Projeto Rios e Redes na Amazônia
A coleção ‘Reflexividades Indígenas’ faz parte do ‘Projeto Rios e Redes na Amazônia Indígena’, vinculado ao NEAI, desenvolvido entre 2013 e 2016, resultou na publicação de sete livros com a temática indígena. Essa é uma parceria entre a Universidade Federal do Amazonas (Ufam), a Fundação de Amparo à Pesquisa do Estado do Amazonas (Fapeam) e a empresa Natura Cosméticos.
O projeto trabalhou em duas frentes de pesquisa. A primeira, no Alto do Rio Negro, a partir da presença dos estudantes indígenas Tukano no curso de Antropologia. Como resultado, a produção da coleção ‘Reflexividades Indígenas’ e o livro ‘Omerõ: Construção e circulação de conhecimentos Yepamahsã’; A outra, no Médio Purus, com foco em pesquisas etnográficas e mais duas publicações. Uma chamada ‘Música na Floresta’, organizada por Mário Rique Fernandes e outra intitulada ‘Os Grafismos Paumari’, organizada pela pesquisadora Angélica Maia Vieira.
Segundo o diretor da Editora da Ufam (Edua), professor Sérgio Freire, as sete publicações registram o trabalho intelectual dos pesquisadores indígenas, além de pesquisas produzidas sobre as populações indígenas. “A Ufam tem uma vocação natural para acolher e fomentar esse tipo de pesquisa, dada a centralidade geográfica de nossa Universidade diante da diversidade étnica da região”, destaca. Os livros estão disponíveis para venda na Livraria Universitária (LUA).
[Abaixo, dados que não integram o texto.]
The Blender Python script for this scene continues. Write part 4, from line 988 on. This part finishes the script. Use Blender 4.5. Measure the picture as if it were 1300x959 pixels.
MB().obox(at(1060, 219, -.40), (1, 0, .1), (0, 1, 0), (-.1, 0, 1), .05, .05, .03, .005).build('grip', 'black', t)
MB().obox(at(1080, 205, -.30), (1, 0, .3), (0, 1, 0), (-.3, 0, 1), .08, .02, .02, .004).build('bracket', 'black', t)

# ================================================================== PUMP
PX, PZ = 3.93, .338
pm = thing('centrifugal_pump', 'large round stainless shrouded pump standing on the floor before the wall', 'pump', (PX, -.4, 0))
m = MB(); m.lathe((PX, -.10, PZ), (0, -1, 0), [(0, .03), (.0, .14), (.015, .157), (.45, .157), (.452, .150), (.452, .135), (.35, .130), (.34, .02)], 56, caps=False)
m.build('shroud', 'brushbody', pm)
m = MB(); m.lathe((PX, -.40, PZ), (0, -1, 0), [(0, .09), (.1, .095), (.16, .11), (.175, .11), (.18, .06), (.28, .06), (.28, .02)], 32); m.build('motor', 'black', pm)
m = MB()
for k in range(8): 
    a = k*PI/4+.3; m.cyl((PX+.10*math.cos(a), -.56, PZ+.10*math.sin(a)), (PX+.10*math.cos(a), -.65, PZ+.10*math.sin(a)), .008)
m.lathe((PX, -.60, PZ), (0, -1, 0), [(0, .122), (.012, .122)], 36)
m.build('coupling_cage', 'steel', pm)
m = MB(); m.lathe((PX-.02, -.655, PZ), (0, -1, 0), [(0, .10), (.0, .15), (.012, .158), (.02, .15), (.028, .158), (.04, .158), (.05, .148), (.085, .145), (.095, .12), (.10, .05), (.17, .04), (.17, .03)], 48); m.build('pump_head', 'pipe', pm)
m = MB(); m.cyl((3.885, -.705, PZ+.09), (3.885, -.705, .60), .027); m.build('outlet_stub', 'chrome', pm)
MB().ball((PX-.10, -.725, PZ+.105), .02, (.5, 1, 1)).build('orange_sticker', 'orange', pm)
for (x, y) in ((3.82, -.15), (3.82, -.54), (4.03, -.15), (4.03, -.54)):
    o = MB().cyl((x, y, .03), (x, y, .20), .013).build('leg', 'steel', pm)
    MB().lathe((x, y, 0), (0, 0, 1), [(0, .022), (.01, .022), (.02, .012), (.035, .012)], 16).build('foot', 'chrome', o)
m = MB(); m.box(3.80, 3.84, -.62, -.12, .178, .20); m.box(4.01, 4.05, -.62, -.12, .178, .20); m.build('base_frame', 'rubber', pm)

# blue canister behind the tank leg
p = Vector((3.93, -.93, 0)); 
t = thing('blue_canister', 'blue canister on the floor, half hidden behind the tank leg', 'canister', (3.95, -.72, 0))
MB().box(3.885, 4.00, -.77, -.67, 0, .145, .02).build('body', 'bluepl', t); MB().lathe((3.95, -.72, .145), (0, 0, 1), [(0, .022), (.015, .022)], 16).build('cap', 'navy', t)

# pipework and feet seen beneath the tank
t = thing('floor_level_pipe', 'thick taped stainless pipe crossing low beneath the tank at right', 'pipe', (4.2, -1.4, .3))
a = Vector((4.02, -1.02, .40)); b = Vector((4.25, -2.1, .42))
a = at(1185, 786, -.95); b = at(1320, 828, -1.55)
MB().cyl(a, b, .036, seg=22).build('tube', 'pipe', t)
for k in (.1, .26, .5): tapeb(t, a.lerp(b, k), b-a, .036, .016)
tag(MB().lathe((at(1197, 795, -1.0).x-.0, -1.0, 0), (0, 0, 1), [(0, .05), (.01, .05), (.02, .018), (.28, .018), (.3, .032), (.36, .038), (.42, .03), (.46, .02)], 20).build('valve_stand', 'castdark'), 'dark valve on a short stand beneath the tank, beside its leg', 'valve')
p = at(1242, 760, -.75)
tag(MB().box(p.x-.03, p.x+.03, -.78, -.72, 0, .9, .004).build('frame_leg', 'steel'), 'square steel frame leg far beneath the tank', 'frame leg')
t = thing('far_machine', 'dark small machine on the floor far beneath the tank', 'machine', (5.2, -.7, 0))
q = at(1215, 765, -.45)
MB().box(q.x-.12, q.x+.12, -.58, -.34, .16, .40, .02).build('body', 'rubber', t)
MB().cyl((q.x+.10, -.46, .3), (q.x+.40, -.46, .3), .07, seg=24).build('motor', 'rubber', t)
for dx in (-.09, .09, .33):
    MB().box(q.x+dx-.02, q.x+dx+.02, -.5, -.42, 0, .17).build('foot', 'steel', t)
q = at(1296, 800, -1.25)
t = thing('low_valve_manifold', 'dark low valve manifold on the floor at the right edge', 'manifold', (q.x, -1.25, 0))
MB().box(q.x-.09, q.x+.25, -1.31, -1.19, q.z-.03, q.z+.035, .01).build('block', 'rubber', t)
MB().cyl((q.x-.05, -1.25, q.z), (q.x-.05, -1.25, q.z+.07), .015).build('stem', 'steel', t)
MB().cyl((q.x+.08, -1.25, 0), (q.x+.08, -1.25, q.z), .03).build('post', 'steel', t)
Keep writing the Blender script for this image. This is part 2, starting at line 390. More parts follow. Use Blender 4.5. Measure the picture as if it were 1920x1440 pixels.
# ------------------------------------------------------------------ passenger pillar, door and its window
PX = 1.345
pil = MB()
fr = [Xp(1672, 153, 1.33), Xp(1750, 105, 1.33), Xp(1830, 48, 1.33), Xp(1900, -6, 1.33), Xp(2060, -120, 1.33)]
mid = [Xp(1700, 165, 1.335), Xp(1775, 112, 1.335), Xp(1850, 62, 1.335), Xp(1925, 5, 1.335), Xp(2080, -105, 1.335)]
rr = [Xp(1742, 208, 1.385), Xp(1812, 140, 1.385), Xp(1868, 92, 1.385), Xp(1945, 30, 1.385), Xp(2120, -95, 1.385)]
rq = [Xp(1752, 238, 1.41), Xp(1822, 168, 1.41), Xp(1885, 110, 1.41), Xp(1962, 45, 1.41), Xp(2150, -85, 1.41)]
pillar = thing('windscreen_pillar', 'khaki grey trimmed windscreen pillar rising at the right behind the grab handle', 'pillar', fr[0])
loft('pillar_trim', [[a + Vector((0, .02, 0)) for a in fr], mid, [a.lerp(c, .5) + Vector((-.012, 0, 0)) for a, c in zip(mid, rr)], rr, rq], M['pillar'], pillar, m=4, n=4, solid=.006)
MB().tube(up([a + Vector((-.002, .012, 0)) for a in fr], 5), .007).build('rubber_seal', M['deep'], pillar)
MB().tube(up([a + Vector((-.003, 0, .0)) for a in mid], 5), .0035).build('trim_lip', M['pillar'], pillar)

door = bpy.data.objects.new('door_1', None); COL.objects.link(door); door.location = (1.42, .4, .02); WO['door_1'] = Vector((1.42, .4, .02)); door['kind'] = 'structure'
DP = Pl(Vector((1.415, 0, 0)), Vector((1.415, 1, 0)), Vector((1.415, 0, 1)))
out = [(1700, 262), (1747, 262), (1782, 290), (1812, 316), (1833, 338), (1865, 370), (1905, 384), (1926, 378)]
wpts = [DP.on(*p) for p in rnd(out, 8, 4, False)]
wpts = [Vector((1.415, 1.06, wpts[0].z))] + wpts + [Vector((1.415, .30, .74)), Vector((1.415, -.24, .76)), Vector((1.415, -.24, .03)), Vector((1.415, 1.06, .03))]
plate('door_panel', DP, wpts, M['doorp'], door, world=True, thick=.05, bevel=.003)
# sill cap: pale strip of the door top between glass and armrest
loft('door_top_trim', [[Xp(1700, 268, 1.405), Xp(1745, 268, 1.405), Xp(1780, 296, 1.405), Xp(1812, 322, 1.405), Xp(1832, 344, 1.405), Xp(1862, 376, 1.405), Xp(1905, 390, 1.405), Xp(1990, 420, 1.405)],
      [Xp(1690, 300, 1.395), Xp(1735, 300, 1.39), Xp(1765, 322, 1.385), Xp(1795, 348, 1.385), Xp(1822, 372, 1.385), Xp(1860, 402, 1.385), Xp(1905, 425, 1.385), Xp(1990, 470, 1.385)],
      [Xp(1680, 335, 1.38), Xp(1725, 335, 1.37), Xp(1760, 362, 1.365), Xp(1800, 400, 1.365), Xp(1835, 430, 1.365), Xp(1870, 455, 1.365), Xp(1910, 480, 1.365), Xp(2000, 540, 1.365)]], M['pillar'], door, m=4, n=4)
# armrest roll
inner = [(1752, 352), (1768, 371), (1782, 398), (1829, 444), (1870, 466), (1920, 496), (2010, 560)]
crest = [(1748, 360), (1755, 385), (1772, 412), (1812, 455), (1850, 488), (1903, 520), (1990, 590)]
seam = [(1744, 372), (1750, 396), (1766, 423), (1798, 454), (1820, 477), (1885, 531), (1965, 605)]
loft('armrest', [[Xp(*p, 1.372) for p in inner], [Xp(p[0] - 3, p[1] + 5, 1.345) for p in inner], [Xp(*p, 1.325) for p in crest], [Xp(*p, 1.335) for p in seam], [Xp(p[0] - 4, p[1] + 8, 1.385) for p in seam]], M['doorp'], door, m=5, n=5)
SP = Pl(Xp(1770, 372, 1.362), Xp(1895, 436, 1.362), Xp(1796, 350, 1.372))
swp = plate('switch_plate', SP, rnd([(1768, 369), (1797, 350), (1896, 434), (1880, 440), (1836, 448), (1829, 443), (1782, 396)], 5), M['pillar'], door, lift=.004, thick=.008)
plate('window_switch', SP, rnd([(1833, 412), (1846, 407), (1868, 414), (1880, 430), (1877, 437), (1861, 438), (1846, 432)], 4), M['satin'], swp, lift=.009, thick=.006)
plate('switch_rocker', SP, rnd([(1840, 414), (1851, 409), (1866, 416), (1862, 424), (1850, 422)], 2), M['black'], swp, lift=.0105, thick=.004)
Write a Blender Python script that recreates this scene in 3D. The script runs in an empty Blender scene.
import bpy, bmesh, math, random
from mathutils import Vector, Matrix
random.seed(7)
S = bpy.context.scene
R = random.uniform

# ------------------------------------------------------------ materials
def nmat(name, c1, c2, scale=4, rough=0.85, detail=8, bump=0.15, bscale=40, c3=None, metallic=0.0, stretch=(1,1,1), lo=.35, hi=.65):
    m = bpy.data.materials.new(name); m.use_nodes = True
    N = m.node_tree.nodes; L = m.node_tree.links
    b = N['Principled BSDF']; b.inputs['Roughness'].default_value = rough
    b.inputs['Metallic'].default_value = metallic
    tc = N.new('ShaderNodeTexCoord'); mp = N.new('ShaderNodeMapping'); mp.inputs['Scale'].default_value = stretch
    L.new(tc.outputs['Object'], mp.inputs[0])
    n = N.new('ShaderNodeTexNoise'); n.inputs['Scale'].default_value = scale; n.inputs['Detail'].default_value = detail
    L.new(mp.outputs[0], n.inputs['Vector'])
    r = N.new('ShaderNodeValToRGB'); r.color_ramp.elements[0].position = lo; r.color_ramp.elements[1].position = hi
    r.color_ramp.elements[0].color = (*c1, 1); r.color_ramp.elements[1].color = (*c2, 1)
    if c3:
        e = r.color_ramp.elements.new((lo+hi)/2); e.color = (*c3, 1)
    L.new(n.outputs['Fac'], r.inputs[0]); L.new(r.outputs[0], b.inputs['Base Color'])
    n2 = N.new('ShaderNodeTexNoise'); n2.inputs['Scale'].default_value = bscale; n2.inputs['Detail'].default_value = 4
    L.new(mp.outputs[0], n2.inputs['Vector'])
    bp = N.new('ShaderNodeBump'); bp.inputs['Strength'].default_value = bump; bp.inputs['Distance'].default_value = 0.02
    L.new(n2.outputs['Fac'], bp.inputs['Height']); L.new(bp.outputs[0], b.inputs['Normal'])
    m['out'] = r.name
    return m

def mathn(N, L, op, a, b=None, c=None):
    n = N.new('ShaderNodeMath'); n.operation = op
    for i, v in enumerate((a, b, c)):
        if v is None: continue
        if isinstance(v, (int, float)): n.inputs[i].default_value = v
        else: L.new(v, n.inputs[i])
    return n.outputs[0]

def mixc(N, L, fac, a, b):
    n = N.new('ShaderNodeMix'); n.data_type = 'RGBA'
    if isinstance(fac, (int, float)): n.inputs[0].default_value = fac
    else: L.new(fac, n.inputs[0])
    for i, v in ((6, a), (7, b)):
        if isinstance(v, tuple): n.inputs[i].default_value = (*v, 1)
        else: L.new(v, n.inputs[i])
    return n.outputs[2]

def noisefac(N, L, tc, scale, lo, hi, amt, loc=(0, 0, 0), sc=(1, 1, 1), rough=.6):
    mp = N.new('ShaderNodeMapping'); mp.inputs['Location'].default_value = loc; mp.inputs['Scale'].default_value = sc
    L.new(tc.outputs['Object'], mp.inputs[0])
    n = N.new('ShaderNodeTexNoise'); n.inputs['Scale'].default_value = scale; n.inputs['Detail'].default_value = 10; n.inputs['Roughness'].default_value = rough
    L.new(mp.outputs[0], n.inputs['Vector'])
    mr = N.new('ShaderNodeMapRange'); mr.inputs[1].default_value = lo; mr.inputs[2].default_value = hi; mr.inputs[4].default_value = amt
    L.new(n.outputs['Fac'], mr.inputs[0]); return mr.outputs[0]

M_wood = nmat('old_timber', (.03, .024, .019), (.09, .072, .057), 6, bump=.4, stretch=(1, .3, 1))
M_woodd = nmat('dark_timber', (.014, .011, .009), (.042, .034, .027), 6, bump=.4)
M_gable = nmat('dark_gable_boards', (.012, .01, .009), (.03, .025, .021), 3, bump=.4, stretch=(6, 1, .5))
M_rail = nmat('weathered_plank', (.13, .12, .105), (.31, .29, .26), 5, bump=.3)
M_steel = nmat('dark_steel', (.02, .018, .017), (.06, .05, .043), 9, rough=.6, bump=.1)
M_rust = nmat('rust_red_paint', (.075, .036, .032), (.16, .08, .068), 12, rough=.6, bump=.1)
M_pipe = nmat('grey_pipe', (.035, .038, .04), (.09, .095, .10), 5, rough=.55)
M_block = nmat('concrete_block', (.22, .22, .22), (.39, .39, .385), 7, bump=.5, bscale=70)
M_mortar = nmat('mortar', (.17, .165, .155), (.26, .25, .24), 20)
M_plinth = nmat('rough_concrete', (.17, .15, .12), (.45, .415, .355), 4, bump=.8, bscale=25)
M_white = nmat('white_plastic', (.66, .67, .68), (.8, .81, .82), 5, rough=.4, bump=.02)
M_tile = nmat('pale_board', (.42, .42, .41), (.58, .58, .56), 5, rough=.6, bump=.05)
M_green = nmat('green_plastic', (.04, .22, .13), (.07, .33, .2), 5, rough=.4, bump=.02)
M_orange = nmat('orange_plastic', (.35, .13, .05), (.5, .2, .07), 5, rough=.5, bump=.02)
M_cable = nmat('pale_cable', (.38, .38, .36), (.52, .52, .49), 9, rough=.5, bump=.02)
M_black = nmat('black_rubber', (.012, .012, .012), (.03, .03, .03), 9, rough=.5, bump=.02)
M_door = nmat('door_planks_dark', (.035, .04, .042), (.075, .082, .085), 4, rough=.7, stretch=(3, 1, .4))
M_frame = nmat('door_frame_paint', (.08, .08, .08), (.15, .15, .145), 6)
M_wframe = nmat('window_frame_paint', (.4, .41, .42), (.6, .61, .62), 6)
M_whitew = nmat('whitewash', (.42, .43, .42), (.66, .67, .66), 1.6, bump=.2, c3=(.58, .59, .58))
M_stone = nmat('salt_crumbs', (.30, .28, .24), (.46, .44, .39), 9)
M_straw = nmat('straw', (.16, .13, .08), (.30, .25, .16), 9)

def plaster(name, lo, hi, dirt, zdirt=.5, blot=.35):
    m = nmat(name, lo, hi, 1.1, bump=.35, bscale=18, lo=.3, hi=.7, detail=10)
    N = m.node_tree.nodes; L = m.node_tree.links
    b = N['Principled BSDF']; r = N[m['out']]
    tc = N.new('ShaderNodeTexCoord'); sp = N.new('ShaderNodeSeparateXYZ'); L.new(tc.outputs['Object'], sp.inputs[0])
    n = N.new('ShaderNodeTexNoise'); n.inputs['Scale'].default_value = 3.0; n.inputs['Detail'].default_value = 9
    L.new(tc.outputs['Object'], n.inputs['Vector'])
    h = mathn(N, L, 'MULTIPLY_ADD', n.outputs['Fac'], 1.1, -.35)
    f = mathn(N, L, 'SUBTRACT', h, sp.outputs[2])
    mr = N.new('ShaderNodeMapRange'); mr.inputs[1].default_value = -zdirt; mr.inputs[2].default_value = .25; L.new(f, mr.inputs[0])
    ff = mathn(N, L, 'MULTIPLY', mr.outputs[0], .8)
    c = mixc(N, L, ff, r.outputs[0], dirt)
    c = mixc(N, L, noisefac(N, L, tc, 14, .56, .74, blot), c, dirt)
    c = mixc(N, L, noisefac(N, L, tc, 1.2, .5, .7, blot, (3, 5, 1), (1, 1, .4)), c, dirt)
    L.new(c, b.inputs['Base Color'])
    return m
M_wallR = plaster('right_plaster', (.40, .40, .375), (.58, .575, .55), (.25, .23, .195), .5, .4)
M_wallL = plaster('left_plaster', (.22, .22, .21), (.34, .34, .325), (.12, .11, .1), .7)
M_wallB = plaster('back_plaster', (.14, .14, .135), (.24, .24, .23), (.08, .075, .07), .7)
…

O diretor lembrou, ainda, que além dessas obras, mais dez livros deverão ser lançados até o final de julho no selo EDUA Digital 110 anos, fechando a programação da editora para o primeiro semestre.
NEAI
O Núcleo de Estudos da Amazônia Indígena (NEAI) é um grupo de pesquisa vinculado ao Programa de Pós-Graduação em Antropologia Social (PPGAS) e ao Departamento de Antropologia da Universidade Federal do Amazonas (UFAM). O NEAI congrega pesquisadores, professores e estudantes de diferentes áreas do conhecimento, que se dedicam ao estudo e pesquisas sobre temas e problemas relacionados aos povos e comunidades tradicionais.
Os resultados das atividades objetivam contribuir para o fortalecimento da pesquisa em Etnologia na Ufam e subsidiar atividades de ensino, extensão e intervenção. O NEAI desenvolve suas ações através de pesquisas coletivas e individuais, projetos de extensão, encontros, palestras, seminários, seções de estudo e cursos de curta duração. De modo especial, o NEAI conta com a participação de estudantes indígenas interessados na reflexividade sobre seus modos de vida e de suas cosmopolíticas, contribuindo para a sistematização desses conhecimentos e a elaboração de teorias nativas expressas na publicação de livros, textos monográficos e artigos científicos.